González: Since our incorporation we have been very active in inviting international PE and VC fund managers to participate in Mexico. However, some PE GPs do consider Mexico as part of a broader region (Latin America), so we have committed capital regional funds. We only request that these funds will invest part of their resources in Mexico. At the company level, our current portfolio is, in value terms, 72% invested in Mexican companies and 28% in Latin American countries. It is our intention to continue committing capital in international GPs with sound track record that will partially invest in our country.

It is also critical to deal with local cultures – countries as large as Brazil are comprised of several very different regions – and to be able to be checked out by others – target companies, potential managers and service providers. For us, being locally known and speaking the language is key.

LAVCA: What markets and sectors are your highest priority right now?

González: It is important to understand that FdeF is a diversified investment fund, based on risk-adjusted returns, so we analyze case by case. Due to the real estate sector situation, we plan to reduce our percentage of exposure in this type of investment. Also, for our capital commitments during the next three years, we plan to allocate at least 50% to PE funds, no more than 15% to infrastructure (including clean energy), up to 10% to VC/Mezzanine funds, and up to 20% to co-investments with the funds to which we committed capital.

By region, we will invest in funds focused on Mexico and regional funds that include Mexico in their scope. Preference will be assigned to funds investing mainly in Mexico, Colombia, Peru and Chile; and marginally in Brazil and Central American countries.

LAVCA: What can you share about the performance of Fondo de Fondos backed funds?

Stage (group)

Number of Funds

IRR

Comments

Fully divested

8

11.9%

Realized
Divesting

16

3.8%

Partially realized
Investing

20

1.0%

Unrealized
New (less than one year)

6

-17.6%

Mostly valued at cost

Please notice that we have committed capital in 5 funds that have not yet realized their first close.

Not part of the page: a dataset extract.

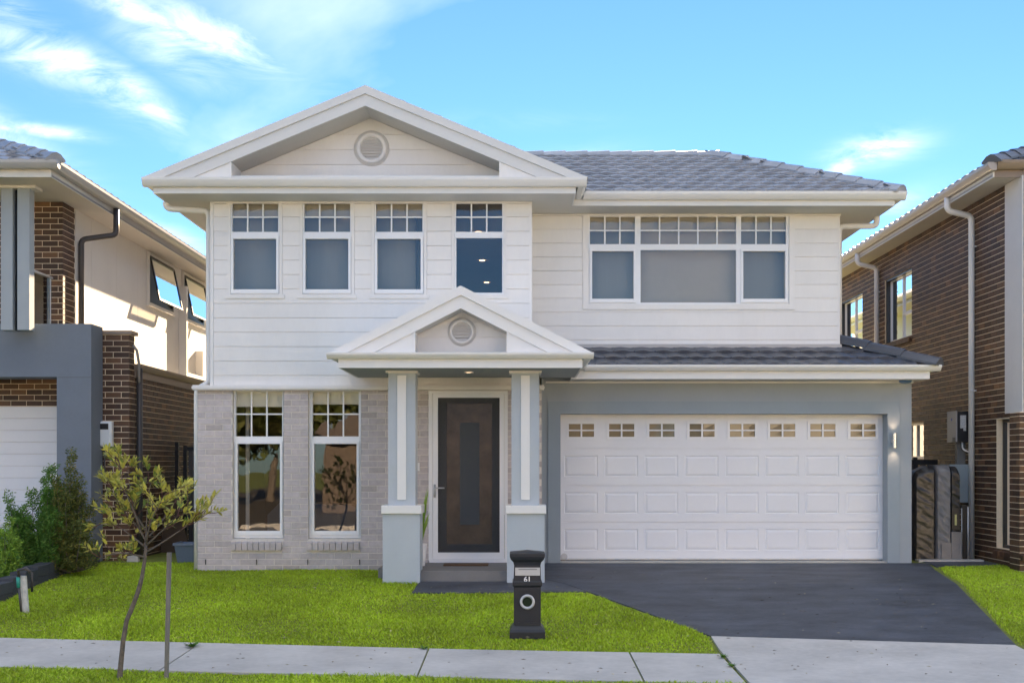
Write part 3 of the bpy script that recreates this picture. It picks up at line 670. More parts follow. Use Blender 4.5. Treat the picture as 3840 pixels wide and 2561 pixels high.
MB().box(pxl+.02, pxr-.02, yfp+.03, YT-.016, pgt-.035, pgt-.015).build('gable_flashing', bronzegut, H)
cb = MB()
cols = [(X(1455.7, YC), X(1557.5, YC), X(1429, 15.79), X(1580, 15.79), X(1435, 15.83), X(1574.5, 15.83), .40), (X(1918, YC), X(2022, YC), X(1896.8, 15.79), X(2048, 15.79), X(1901, 15.83), X(2042, 15.83), .46)]
zc1, zc0 = Z(1895, 15.79), Z(1926, 15.79)
for (a, b, c, d, e, f, zz0) in cols:
    col = MB().box(a, b, YC, YC+.35, zc1+.001, ZGS-.001).build('porch_column', render_blue, H)
    MB().box(e, f, 15.83, 15.83+.46, zz0-.1, zc0-.001).build('pier', render_blue, col)
    MB().cbox(c, d, 15.79, 15.79+.53, zc0, zc1, .006).build('pier_cap', white, col)
    m_ = (a+b)/2; w_ = .057
    MB().box(m_-w_, m_+w_, YC-.018, YC-.001, Z(1873, YC), Z(1408, YC)).build('inlay_strip', white, col)
    MB().box(a-.03, b+.03, YC-.03, YC-.001, ZGS-.03, ZGS-.001).box(b+.001, b+.03, YC, YC+.36, ZGS-.03, ZGS-.001).box(a-.03, a-.001, YC, YC+.36, ZGS-.03, ZGS-.001).build('capital_bead', gutterm, col)
zstep = .612
xs0, xs1 = X(1574.5, 15.83)+.002, X(1901, 15.83)-.002
MB().box(xs0, xs1, 15.97, 16.32, .4, zstep).box(xB0*0-1.85, .32, 16.321, DM-.02, .4, zstep).build('porch_step', stepm, H)
# door
DF = DM-.02
fx0, fx1, fz0, fz1 = X(1607, DF), X(1904, DF), zstep+.03, Z(1466, DF)
ix0, ix1 = X(1622, DF), X(1892, DF); iz1 = Z(1475, DF)
dr = MB().rect_holes(fx0, fx1, fz0, fz1, [(ix0, ix1, 0, iz1)], DF, DF+.12).box(fx0+.01, fx1-.01, DF-.02, DF+.1, fz0-.028, fz0+.02).build('door', frame, H)
sx0, sx1, sz0, sz1 = X(1642, DF), X(1873.7, DF), Z(2071, DF), Z(1491, DF)
sd = MB().rect_holes(ix0+.004, ix1-.004, fz0+.022, iz1-.004, [(sx0, sx1, sz0, sz1)], DF-.004, DF+.028).build('screen_door_frame', frame, dr)
mesh_m = bpy.data.materials.new('screen_mesh'); mesh_m.use_nodes = True; q_ = mesh_m.node_tree
q_.nodes['Principled BSDF'].inputs['Base Color'].default_value = (.03, .032, .035, 1); tr_ = q_.nodes.new('ShaderNodeBsdfTransparent'); mi_ = q_.nodes.new('ShaderNodeMixShader'); mi_.inputs[0].default_value = .42
q_.links.new(tr_.outputs[0], mi_.inputs[1]); q_.links.new(q_.nodes['Principled BSDF'].outputs[0], mi_.inputs[2]); q_.links.new(mi_.outputs[0], q_.nodes['Material Output'].inputs[0])
MB().add([(sx0,DF+.012,sz0),(sx1,DF+.012,sz0),(sx1,DF+.012,sz1),(sx0,DF+.012,sz1)], [(0,1,2,3)]).build('screen_mesh', mesh_m, dr)
leaf_m = mat('charcoal_door', (.085,.088,.09), .5, .05); glz = mat('bronze_glass', (.13,.085,.055), .22, .55, 4.0, .12, 5, spec=1.0)  # bronze_glass: uneven tone painted in to stand for blurred bright reflections
bx = (X(1674, DF), X(1844, DF), Z(2040, DF), Z(1512, DF)); cx_ = (X(1724, DF), X(1797, DF), Z(1967, DF), Z(1584, DF))
MB().rect_holes(sx0-.01, sx1+.01, sz0-.01, sz1+.01, [bx], DF+.05, DF+.08).build('door_leaf', leaf_m, dr)
MB().rect_holes(*bx, [cx_], DF+.07, DF+.075).build('door_glass', glz, dr)
MB().box(cx_[0], cx_[1], DF+.045, DF+.072, cx_[2], cx_[3]).build('door_panel', mat('slate_door_panel', (.13,.15,.165), .5, .05), dr)
hx, hz = X(1630, DF), Z(1829, DF)
MB().box(hx-.012, hx+.016, DF-.022, DF-.005, hz-.13, hz+.05).tube([(hx+.004,DF-.02,hz),(hx+.004,DF-.055,hz),(hx+.14,DF-.055,hz)], .010, 8).build('door_handle', steel, dr, True)
MB().box(X(1567, DM), X(1572, DM)+.01, DM-.045, DM-.018, Z(1765, DM), Z(1734, DM)).build('doorbell', white, H)
# ---- downpipes
def bend(pts, r, k=.08, n=4):
    P = [Vector(p) for p in pts]; o = [P[0]]
    for a, b, c in zip(P, P[1:], P[2:]):
        d0 = (a-b).normalized(); d1 = (c-b).normalized()
        for i in range(n+1):
            t = i/n; o.append((b+d0*k)*(1-t)**2+b*2*t*(1-t)+(b+d1*k)*t*t)
    o.append(P[-1]); return o
ya = 17.42
px_ = xL-.05
MB().tube(bend([(X(622, ya), ya, ZS+.02), (X(622, ya), ya, Z(783, ya)), (px_, ya, Z(792, ya)), (px_, ya, 3.13), (xB0-.04, ya, 3.05), (xB0-.04, ya, .45)], .045), .043, 12).build('downpipe', pipewhite, H, True)
ya = 18.35
MB().tube(bend([(X(3288, ya), ya, ZS+.02), (X(3288, ya), ya, Z(848, ya)), (4.77, ya, Z(850, ya)), (4.77, ya, 3.9)], .045), .043, 12).build('downpipe', pipewhite, H, True)

# ================================================================== LEFT NEIGHBOUR
LN = thing('neighbour_house', (-8.5, 18.5, .5), 'neighbouring two storey house on the left with slate grey portal and dark brick', 'house')
XW = -6.9; ZL = 5.955
PF = 17.97; pxr_ = X(341.8, PF)
MB().rect_holes(-13, pxr_, .3, Z(1214, PF), [(-13.5, X(213, PF), 0, Z(1413, PF))], PF, 18.47).build('portal', portalm, LN)
MB().box(-13, pxr_+.002, PF-.003, PF-.0005, Z(1415, PF)-.002, Z(1415, PF)+.002).build('render_joint', dark_frame, LN)
# garage
ygd = 18.95; zgd = Z(1524, ygd)
MB().box(-13, pxr_, ygd+.03, ygd+.1, .3, 3.6).build('garage_backing', dmortar, LN)
ldoor = MB().box(-13, pxr_, ygd+.0, ygd+.02, .3, zgd).build('garage_door', whitewall, LN)
gh = 44.5*ygd/F; z = zgd
while z > .5:
    MB().cbox(-10.2, pxr_, ygd-.014, ygd, z-gh+.002, z-.003, .004).build('plank', garagem, ldoor); z -= gh
lb = MB().box(-13, pxr_, ygd+.0, ygd+.02, zgd+.001, 3.5).build('brick_band', dmortar, LN)
brickwork(LN, lb, (-9.7, ygd), 0, 9.7+pxr_, zgd+.01, zgd+.01+.0857*8, [], dbrick, 40, lambda x, y, z: -x)
# pier and long lower side wall
pxp = -5.83
pier = MB().box(-6.3, pxp, 18.5, 18.75, .3, 3.93).build('brick_pier', dmortar, LN)
brickwork(LN, pier, (-6.3, 18.5), 0, 6.3+pxp+.0, .5, 3.92, [], dbrick, 85, lambda x, y, z: z)
brickwork(LN, pier, (pxp, 18.5), R(90), .25, .5, 3.92, [], dbrick, 0, lambda x, y, z: z)
MB().box(-6.32, pxp+.05, 18.46, 18.79, 3.93, 3.985).build('pier_cap', mat('brown_flashing', (.26,.20,.155), .5, .05), LN)
lsw = MB().box(pxp-.12, pxp-.0, 18.76, 30, .3, 3.30).build('side_wall', dmortar, LN)
brickwork(LN, lsw, (pxp, 18.76), R(90), 4.6, .5, 3.30, [], dbrick, 175, lambda x, y, z: y*.3-z)
MB().box(pxp-.05, pxp+.03, 18.76, 30, 3.30, 3.42).build('fascia', MT['brown_flashing'], LN)
gutter_y(MB(), 18.76, 30, pxp+.10, 3.51, 1, .10).build('gutter', MT['brown_flashing'], LN)
MB().add([(pxp+.05,18.76,3.50),(pxp+.05,30,3.50),(XW,30,3.62),(XW,18.76,3.62)], [(0,1,2,3)]).build('skillion_roof', bronzegut, LN)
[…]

LAVCA: How are you preparing for changes to regulations based on the proposed reform? What aspect of the reform creates the biggest opportunity for Fondo de Fondos?

González:
The package of reforms includes labor reform, education, political-electoral, tax, financial sector and energy reform. There is some economic analysis that estimates that the proposed reforms will impact GDP growth in 2% producing an increase from an average rate of 3.5% to 5.5% over a three year period. So, in general terms it is expected that return from investing will be larger than that recently obtained.

If passed by Congress, the labor reform will make hiring more flexible and reduce the unit labor cost. On the other hand, energy reform will result in lower energy cost. If that is achieved, competiveness in the industrial sector will be improved, so PE funds focused on export oriented industrial companies will find greater opportunities. Also clean energy funds will have better opportunities.

Financial sector reform will result in increased credit availability at lower costs, so PE funds focused on domestic consumption will be benefited. In addition, Mexican companies will have greater access to financing.

However, tax reform reduces after-tax profitability for investors, since capital gains and dividends will be taxed. This will not affect some institutional investor such as pension funds.

LAVCA: What is your advice to fund managers interested in approaching Fondo de Fondos as an investor?

González:
We have a strong pipeline of opportunities to commit capital in several funds, so we would advise GPs to approach us as soon as possible. For international managers that are raising capital for Latin American funds, including Mexico in their investment strategy, and taking advantage of Mexican opportunities, will allow Fondo de Fondos to invest in their funds.

Present us with an investment strategy in line with track record and experience, backed by a strong pipeline and adherence to the standard principles and practices of the industry. Finally, be prepared for a strict due diligence process from our team.